THE naira has been rated among the world’s worst performing currencies in 2023.
The local currency plunged 55 per cent this year to N1,043 per dollar as of Thursday, making it the world’s worst performer after the Lebanese pound and the Argentine peso among 151 currencies tracked by Bloomberg.

According to a Bloomberg report, the currency is poised for its worst year since the return to democracy in 1999, with analysts predicting further depreciation in 2024.
The naira reached an all-time low on Thursday as it depreciated to N1,043.09 per United States dollar in the official market, just a few days to the New Year.
Bloomberg said the depreciation started after the Central Bank of Nigeria (CBN) allowed the currency to trade more freely in June, and President Bola Tinubu scrapped costly petrol subsidies.

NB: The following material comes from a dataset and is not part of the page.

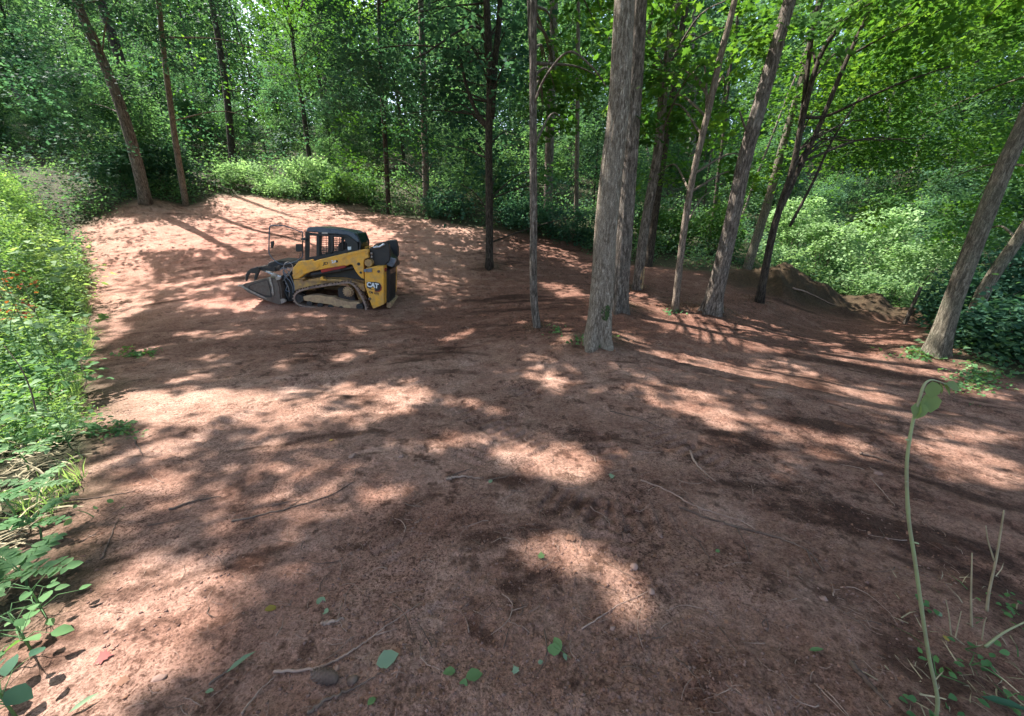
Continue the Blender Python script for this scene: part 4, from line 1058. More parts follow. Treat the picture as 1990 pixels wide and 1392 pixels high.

It added that Nigeria’s foreign reserves are at the lowest in six years with most of them encumbered by overdue short-term overseas obligations.
It quoted a forecast by Vetiva Capital Management Ltd suggesting that Naira may slip further unless Tinubu’s administration lures international investors or ramps up oil output.
“It’s clear that further devaluation — alongside tighter monetary policy — is needed to reduce imbalances in the FX market.
“A significant rise in external reserves, material increase in foreign exchange inflows, and reduction in money supply,” will be positive for the Naira, Vetiva Capital said in a note to clients.
The foreign exchange reserves dipped to a six-year low of $32.87 billion at the end of December, recent data from the CBN showed last week.
This is coming as the bank sold dollars to try to prop up the ailing Naira currency.
Analysts said that backlog of unsettled forwards, undelivered promises of dollar inflows and a two-decade peak in inflation have translated into a tumultuous year for the naira, ranking of its value to become the third worst-performing global currency in 2023, Reuters quoted Kyle Chapman, FX markets analyst at London-based Ballinger & Co Limited.
This made the CBN to run down its foreign exchange reserves, which peaked at $47.63 billion in June 2018, to defend the naira. The dollar reserve of Africa’s biggest economy in December dwindled to a level last seen in September 2017, when it stood at $32.16 billion.
“The naira’s downwards momentum is likely to continue through much of 2024, and its ultimate trajectory will depend on whether the CBN’s rhetoric transforms into concrete policy moves that drive up the flow of U.S dollars into Nigeria and shore up trust in the official market,” Chapman said.
The naira last week touched a low of N1,248 on the official market and sold for N845 on Friday.
It was quoted at N1,210 on the parallel market while on the forwards market, the naira sold N1,037.50 to the dollar for one-month settlement .
CBN governor, Olayemi Cardoso, had said he would allow market forces to determine exchange rates while setting clear, transparent and harmonised rules governing market operations.
“If the CBN’s promised measures materialise and (President Bola) Tinubu’s government enacts structural changes to increase oil production or to drive foreign investment, there is plenty of opportunity for the naira to lift from its record lows,” Chapman said.